Original Designs for Individual Tastes

The Cake House News

JUNE 02, 2014 AT 2:00 PM

Of Course...No Problem!

Butterfly Cake

So picture the scene of a wedding cake consultation held in the beautiful setting of a five star country hotel.  Peacocks are strutting about outside preening their feathers, and the hotel staff are wandering around inside with a selection of 25 different teas to choose from their menu. The bride and her mother are in a whirl of excitement about the upcoming wedding and have really given some thought as to what they would like for their show stopping cake. “OK” the bride tells me, “what I really want for my wedding is to have a cake with twenty five tiers, all interlinked with hand made sugar bridges, a chocolate fountain sitting underneath the biggest cake, and all suspended from the ceiling with invisible wires”

And who am I to crush a bride’s deams?  “Of course!” I tell her, “No Problem! 

I don’t know if you’re like me, but I seem to have cake tourettes, in that whatever wild and wacky idea someone has for their cake, I just shout out “YES!”  I literally cannot help myself.  I don’t know if it’s because I like the challenge, or whether I hate to turn work down, or whether I just refuse to be defeated.  Whatever the reason, there doesn’t seem to be a cure for it as yet.
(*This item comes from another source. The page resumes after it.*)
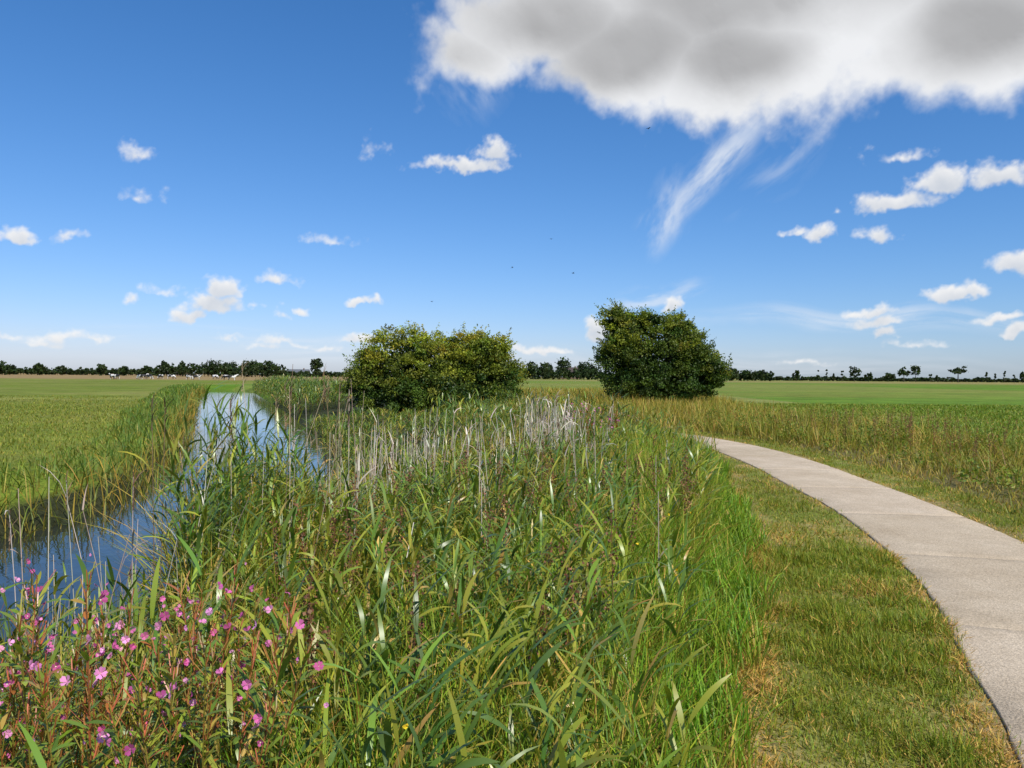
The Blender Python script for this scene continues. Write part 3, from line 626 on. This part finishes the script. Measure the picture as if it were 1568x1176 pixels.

One particular challenge that was placed firmly in my hands a while ago, was to make a birthday cake on which I had to incorporate skydiving.  Of course I could have kept it simple and made a little character that lay flat on the cake in a spread eagled position, as if falling through the sky.  But that would have been far too easy.  Instead, determined to make the cake truly magnificent, I devised a way for the little figure to actually float above the cake.  It took quite a bit of thinking, a couple of sky diving prototypes, and just a small amount of profanity, but eventually I had my hovering sky diver who was suspended in the air using several clear dowels.  I have to say that even though the cake took me probably three times as long to make as it should have, it was totally worth the extra effort to see the absolute joy on my customer’s face when she picked it up. 

It is very easy to get carried away by your customer’s excitement about a cake design though; in fact I quite often just get carried away by myself, and even start suggesting things that are outside the realms of possibility.  I even started quoting “anything is possible” to my customers at one stage.  Oh, such stupidity!  Of course, they will take you completely literally when you blurt out something so ridiculous, and then ask if you could maybe carve a life size tractor out of carrot cake for them.  And technically, yes, it is possible, but by the time its finished it could be a little bit on the stale side, the cost is going to be exorbitant, and well…really?

Another thing that we all tend to do when there is a particularly challenging design to put together, is to tell ourselves, I’ll worry about that later.  I don’t know about you, but sadly, I haven’t yet learnt the art of stopping time just yet, so ‘later’ does eventually come around.

One particular example of this was when I agreed to make a wedding cake shaped like a sandcastle.  This yet again was completely my own fault, as it was for a couple of friends of mine who were getting married abroad on a beach and then coming home for their reception.  I had recently seen a picture on line of a cake made by a big American company, which looked as if it was completely made of sand, and I was inspired to say the least.  I put the idea to my friends and they ran with it.  We were all very excited, and I wasn’t worried as the wedding was a year away and I had plenty of time to work out how I was going to make my masterpiece. 

However, as we all know by now, time passes far too quickly and before I knew it, the wedding was only a week away and it was time to put my (or rather, their) money where my mouth was. Thankfully this particular tale does end happily with a sand castle made of chocolate cake, covered in edible shells, sand and seaweed.  I learned a valuable life lesson, in that I should prepare myself much better in advance in the art of making edible sand, and the bride and groom, who loved their cake, lived happily ever after in their sand castle.

Of course sometimes the greatest challenge is just to make someone’s idea look more appealing than it actually is in reality.  A good example of this failing dramatically is the classic armadillo grooms cake in ‘Steel Magnolias’.  A very unattractive shade of grey, which when cut into revealed the red velvet cake underneath, which made it look like the poor thing was bleeding.  To be honest, I’m personally not a great fan of making cakes which are shaped like animals at all, as do you really want to cut into a replica of a treasured pet?  Much more humane to model them out of sugarpaste to sit on or around the cake instead. 

Anyway, the moral of these tales should be to always stretch your creativity as much as possible to keep your cake decorating interesting, but to also realize that sometimes there are limits to what we can do.  Sadly, I am still grappling with coming to terms with this whole idea myself, as for some reason I’ve agreed yet again to the impossible.  Here I am lying awake at night wondering exactly how on earth I am going to be able to train actual butterflies to carry a cake into a wedding reception.